It is not common for airline companies to instate dividends. Instead, carriers implement share-buyback programs to bring capital appreciation to their shareholders. Delta Air Lines, Inc. (NYSE:DAL) has instated a modest 1.3% dividend offer and a $500 million share-repurchase program. Based on the analysis of its latest quarterly earnings report and monthly traffic reports, I believe its dividend offer may be a good idea.
Brief fundamental metrics
Delta Air Lines, Inc. (NYSE:DAL), a $15.2 billion by market capitalization carrier, is trading with a P/E of 17, and a forward P/E of just under 6. Its PEG ratio is 0.7. The stock has rallied 50% year-to-date, and 64% on a 12-month trailing basis. The company may look attractive to the value-oriented investor at first sight.
Analysis of 1Q 2013 performance
(For space saving, the following metrics will be compared from 1Q 2012 to 1Q 2013, so reiteration is avoided.)
According to the company’s most recent earnings report, Delta Air Lines, Inc. (NYSE:DAL)’s net profit totaled $85 million, an improvement of $124 million on a year-over-year basis. What’s more is that Delta generated $1.1 billion of operating cash flow, and $457 million in free cash flow. Its adjusted net debt totaled $11 billion by the end of the quarter.
Furthermore, Delta Air Lines, Inc. (NYSE:DAL) was operating 719 aircraft by the end of the quarter, 51 less from a year ago. Personally, I like Delta’s strategy regarding reducing its costs of operation by returning unnecessary aircraft to lessors and selling them to other airlines.
Let’s compare Delta Air Lines, Inc. (NYSE:DAL)’ metrics against other major airlines to provide color regarding its quarterly performance.
US Airways Group, Inc. (NYSE:LCC)’s
1Q 2013 total revenue increased 3.5% from about $3.3 billion to approximately $3.4 billion. Its operating costs increased 2.2%, below the 3% rise of Delta’s, from $3.2 billion to approximately $3.3 billion. Its aircraft-fuel costs increased by 0.2%, and its salaries and related expenses rose 5%. After non-operating income expenses, the company’s net income declined 8.3% from $48 million to $44 million.
United Continental Holdings Inc (NYSE:UAL) increased its revenue by 1.4% from $8.6 billion to $8.7 billion. Its operating expenses increased 1.3% from $8.8 billion to approximately $8.9 billion. By delving its operation costs, aircraft-fuel expenses decreased 5.5%, but salaries and related expenses rose 12%. Overall, due to less costs of operation, the company’s net loss narrowed from from a loss of $448 million to a loss of $417 million.
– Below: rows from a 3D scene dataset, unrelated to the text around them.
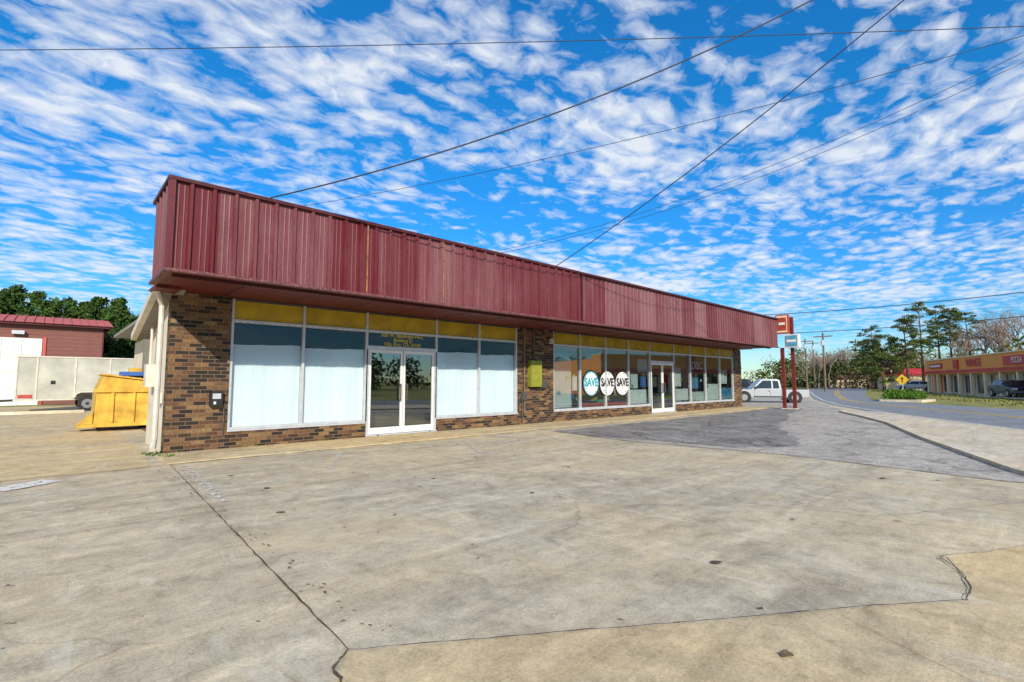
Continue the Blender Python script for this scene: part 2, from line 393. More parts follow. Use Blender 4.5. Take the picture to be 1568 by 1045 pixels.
strip('parking_line',[(1.60,9.2),(1.47,6.1)],.11,Z+.003,'paint_faint')
for x in (12.2,15.0,17.8,20.6,23.4):
    strip('parking_line',[(x,8.9),(x-2.0,5.2)],.10,Z,'paint_faint')
for x in (4.0,6.8,9.2):
    strip('parking_line',[(x,8.9),(x-.9,7.2)],.10,Z,'paint_faint')
mid=[((a[0]+b[0])/2,(a[1]+b[1])/2) for a,b in [((1.5,-10),(14,-13)),((10,-4.9),(20,-8.6)),((18.57,.47),(29,-2.2)),((25.8,5.03),(36.5,3.4)),((33,8.6),(41.6,7.6)),((40.4,11.4),(48,9.8)),((56,16.4),(62,12.9)),((90,26.3),(92,18.9)),((150,41.5),(150,31.5))]]
strip('road_centre_line',[(x,y+.12) for x,y in mid],.13,.011,'yline')
strip('road_centre_line',[(x,y-.18) for x,y in mid],.13,.011,'yline')
strip('road_edge_line',[(x-.1,y-.5) for x,y in near[2:9]],.12,.011,'paint')
sheet('strip_mall_lot',[(40,-9),(70,1.0),(90,9.2),(110,14),(110,16.5),(92,14.5),(70,7.5),(56,2.5),(38,-6)],.004,'walk')

# ---------------------------------------------------------------- main building
B=empty('commercial_building')
Y0=10.8; ZT=2.95
m=MB()
def wallbox(x0,x1,z0,z1): m.box(x0,x1,Y0,Y0+.3,z0,z1,'brick')
wallbox(1.58,2.57,0,ZT); wallbox(2.57,5.44,0,.34); wallbox(7.40,10.31,0,.34); wallbox(10.31,11.9,0,ZT)
wallbox(11.9,17.7,0,.34); wallbox(19.6,25.5,0,.34); wallbox(25.5,26.4,0,ZT)
m.obj('brick_front',B)
m=MB()
for a,b in ((2.57,5.44),(7.40,10.31),(11.9,17.7),(19.6,25.5)):
    m.box(a+.001,b-.001,Y0-.02,Y0+.12,.342,.375,'alu')
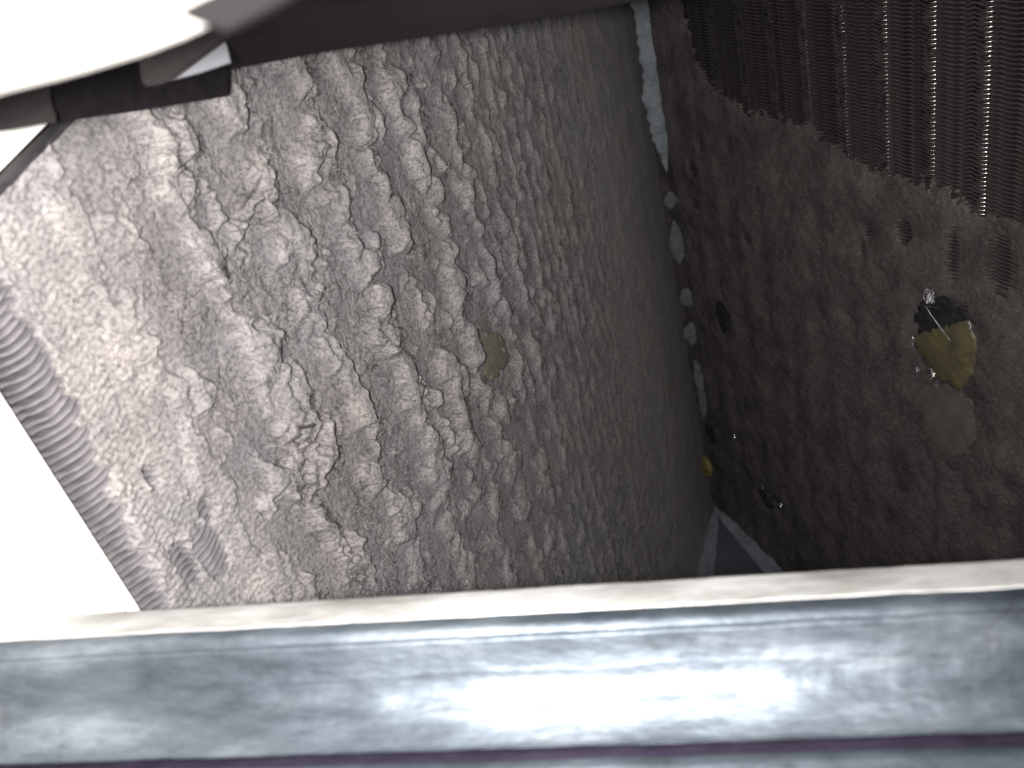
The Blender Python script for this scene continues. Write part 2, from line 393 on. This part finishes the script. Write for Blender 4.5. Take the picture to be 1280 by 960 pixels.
# tubes through the right slab, seen between the fins
def tube_mesh(r, t0, t1, ax, n, seg=20):
    ts = np.arange(t0, t1, FIN / 8); th = np.linspace(0, 2 * math.pi, seg + 1)
    rr = r + 0.00030 * np.cos(6.28318 * (ts - t0) / FIN - 2.26) + 0.00012 * pn(ts * 900, ts * 0, 300)
    V = (rr[:, None] * np.cos(th)[None])[..., None] * ax + (rr[:, None] * np.sin(th)[None])[..., None] * n + ts[:, None, None] * d
    me = quad_mesh('tube', V.reshape(-1, 3), grid_quads(len(ts), seg + 1)); return me
tm = tube_mesh(0.0037, -0.46, -0.20, B, NR); tm.materials.append(M_tube)
k = 2
while k * ROW < OUT - 0.008:
    o = bpy.data.objects.new('tube', tm); S.collection.objects.link(o); o.parent = R_slab
    o.location = tuple((k * ROW + 0.010) * B - 0.0040 * NR); k += 1

# end plate closing the V at the far end, with a caulked lip along each leg
def loc_prism(name, pts, thick, mat, back, bev=0.0):
    return prism(name, pts, thick, mat, None, back, bev)
ep = prism('end_plate', [P1 - 0.01 * (A + B) + 0.002 * d, P1 + 0.16 * A + 0.002 * d, P1 + 0.16 * B + 0.002 * d], 0.0015, M_end, None, d)
ep.parent = coil; ep.matrix_parent_inverse = coil.matrix_basis.inverted() if False else ep.matrix_parent_inverse
ep.location = tuple(-P1)

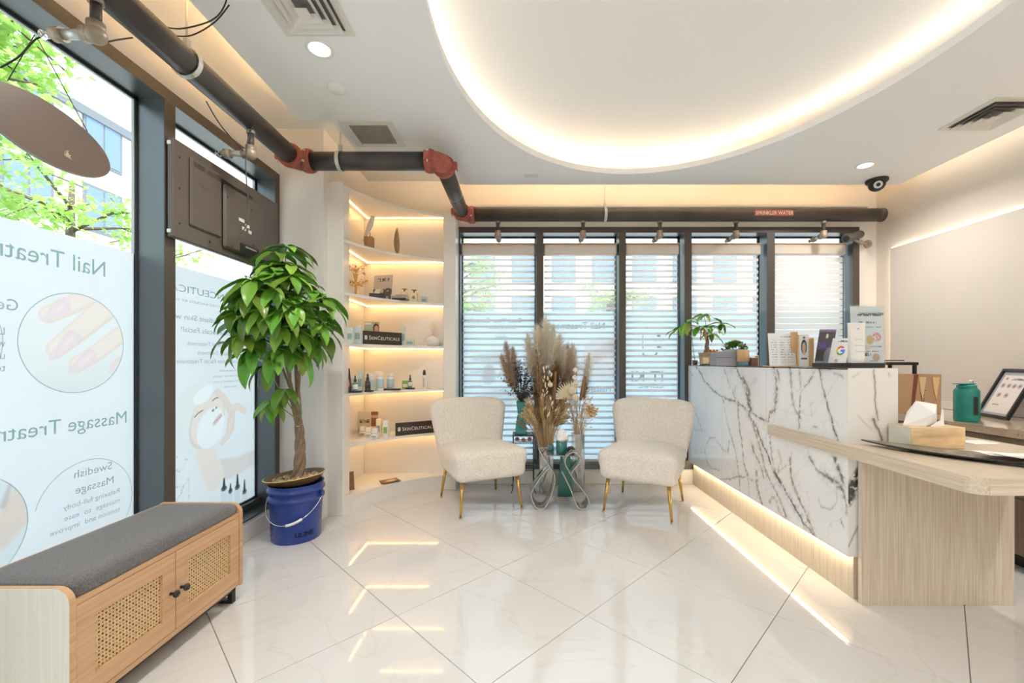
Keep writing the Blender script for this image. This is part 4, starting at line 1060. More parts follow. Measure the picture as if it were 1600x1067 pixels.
def end_fn(U, V):
    C = np.tile(np.array([.80, .78, .76]), (len(U), 1)); Z = ZM0 + V
    q = lambda zx, zy: ((1180 + zx * .15 - 1325) / 211.4 * 0.66, H + (565 - (560 + zy * .15)) / F * YMN)
    wx = U + (vnoise(U, V, 30, 4) - .5) * .012; wy = V + ZM0 + (vnoise(U, V, 30, 8) - .5) * .01
    for pts, wd, st in (([(1238, 120), (1235, 210), (1245, 360), (1258, 500), (1272, 640)], .006, 1), ([(1225, 630), (1245, 680), (1290, 750), (1318, 850)], .013, .9), ([(1070, 590), (1130, 660), (1210, 740)], .006, .3), ([(1010, 190), (1080, 150)], .006, .25), ([(1390, 150), (1405, 190)], .006, .4)):
        P = [((1180 + zx * .15 - 1325) / 78 * .243, H + (565 - (560 + zy * .15)) / F * YMN) for zx, zy in pts]
        d = poly_dist(wx, wy, P); C = blend(C, np.clip(1.3 - d / (wd * .5), 0, 1) * st, lin(96, 80, 66)); C = blend(C, np.exp(-(d / wd / 1.4) ** 2) * .3 * st, lin(170, 140, 110))
    bl = ell(wx, wy, .055, .60, .04, .12, -.5, .5); C = blend(C, bl * (vnoise(U, V, 50, 3) > .42), lin(70, 66, 66))
    d = poly_dist(wx, wy, [(.08, .72), (.05, .60), (.0, .48)]); C = blend(C, np.clip(1.3 - d / .02, 0, 1) * (vnoise(U, V, 60, 5) > .4), lin(60, 58, 62))
    d = poly_dist(wx, wy, [(.07, .40), (.03, .33), (.0, .27)]); C = blend(C, np.clip(1.3 - d / .006, 0, 1) * .6, lin(120, 105, 95)); return C
MB().bbox(XM + .0118, XMR, YMN + .0006, YMN + .0115, ZM0, ZM1, .001).build('marble_panel', 'ceramic', dk)
paint('marble_face', (XM, YMN - .0008, ZM0), (1, 0, 0), (0, 0, 1), XMR - XM, ZM1 - ZM0, .004, end_fn, 'marble', dk)
MB().bbox(XM, XMR, YMN, 4.04, ZM1 - .008, ZM1, .001).build('counter_top', 'black_plastic', dk, label='dark stone counter top')
paint('counter_edge', (XM, YMN + .0, ZM1 + .0006), (1, 0, 0), (0, 1, 0), XMR - XM, .9, .02, lambda U, V: np.tile(np.array([.8, .79, .78]), (len(U), 1)), 'marble', dk)
# wood table wing
ZT = .772; ZTB = .712; XT0 = 1.55; XT1 = 2.37; YT0 = 1.443
c_ = .05
poly_ = [(XT0, 2.664), (XT0, YT0 + c_)] + [(XT0 + c_ * (1 - math.cos(a)) , YT0 + c_ * (1 - math.sin(a))) for a in [R(x) for x in (15, 30, 45, 60, 75)]] + [(XT0 + c_, YT0), (XT1, YT0), (XT1, YMN - .002), (XM - .001, YMN - .002), (XM - .001, 2.664)]
MB().prism(poly_, ZTB, ZT, 'z').build('table_top', ['desk_wood_h'], dk, bevel=.0025)
MB().box(XMR + .002, XT1, YMN, 2.90, ZTB, ZT).build('table_top', 'desk_wood_h', dk)
MB().box(XT0 + c_, XT1, YT0 - .0012, YT0 - .0001, ZTB, ZT - .001).build('edge_band', 'desk_wood_x', dk)
MB().bbox(1.634, XT1, 2.03, 2.053, 0, ZTB - .0005, .001).build('leg_panel', 'desk_wood', dk)
MB().bbox(XT1 - .025, XT1, 2.054, 2.9, 0, ZTB - .0005, .001).build('side_panel', 'cabinet_wood', dk)
# back counter along the right wall
bc = root('back_counter', 'low marble-topped counter with brown wood drawers along the right wall', 'counter', (3.1, 2.5, 0))
def bcf(U, V):
    C = np.tile(lin(214, 196, 174), (len(U), 1)); n1 = vnoise(U, V, 7, 12, 5); C = blend(C, np.clip(1 - np.abs(n1 - .5) / .02, 0, 1) * .7, lin(120, 92, 74)); C = blend(C, (n1 > .62) * .4, lin(190, 160, 125)); return C
MB().bbox(2.752, 3.42, .9, 3.92, .743, .787, .001).build('counter_top', 'ceramic', bc)
paint('marble_face', (2.75, 3.92, .787 + .001), (0, -1, 0), (1, 0, 0), 3.0, .67, .01, bcf, 'marble', bc)
paint('marble_face', (2.7505, 3.92, .743), (0, -1, 0), (0, 0, 1), 3.0, .044, .01, lambda U, V: bcf(U, V + .2), 'marble', bc)
MB().box(2.80, 3.42, .92, 3.90, 0.08, .742).build('carcass', 'cabinet_wood', bc)
MB().box(2.85, 3.42, .92, 3.90, 0, .08).build('plinth', 'black_plastic', bc)
for k in range(5):
    for (z0, z1) in ((.09, .40), (.405, .735)): MB().bbox(2.782, 2.799, .93 + k * .595, .93 + k * .595 + .588, z0, z1, .002).build('drawer_front', 'cabinet_wood', bc)
MB().bbox(3.405, 3.42, .92, 3.90, .79, .85, .002).build('backsplash', 'trim_white', bc)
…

Although Delta Air Lines, Inc. (NYSE:DAL) fared better than United Continental Holdings Inc (NYSE:UAL) during the first quarter of 2012 in terms of a profitable net income, the company’s profit shrunk significantly. US Airways Group, Inc. (NYSE:LCC) fared better, and its net income fell by just 8%. United Continental Holdings managed to reduce its losses considerably, though it and US Airways are losing domestic market share to regional airlines such as Alaska Air Group, Inc. (NYSE:ALK) and Southwest Airlines Co. (NYSE:LUV).
United Continental Holdings Inc (NYSE:UAL) is reducing its operation costs by replacing its B767-200 and B757-200 aircraft with the more fuel-efficient version, the B737-700. This should help increase its net income. However, its future still looks shady. The carrier is under huge pressure from regional airlines. JetBlue Airways Corporation (NASDAQ:JBLU) has inaugurated new routes from the International Airport of Houston, one of United Continental’s main hubs.
On the contrary, US Airways Group, Inc. (NYSE:LCC) is expanding its fleet, a sign of growth. Its fleet is mainly composed by Airbus aircraft. The last portion of its The Boeing Company (NYSE:BA) B737s will be decommissioned by 2014, and it will be replaced by Airbus A321 models. The company is showing signs of growth, and it should be under every investor’s radar.
Delta’s April monthly traffic report
According to Delta Air Lines, Inc. (NYSE:DAL)’s most recent monthly traffic report, the company’s revenue passenger miles (RPM) declined 0.7% from 15.6 billion in April 2012 to 15.5 billion in April 2013. Considerable weakness in the regional market led to a 7% decline in regional RPM. However, the decline in revenue was offset by its international sector.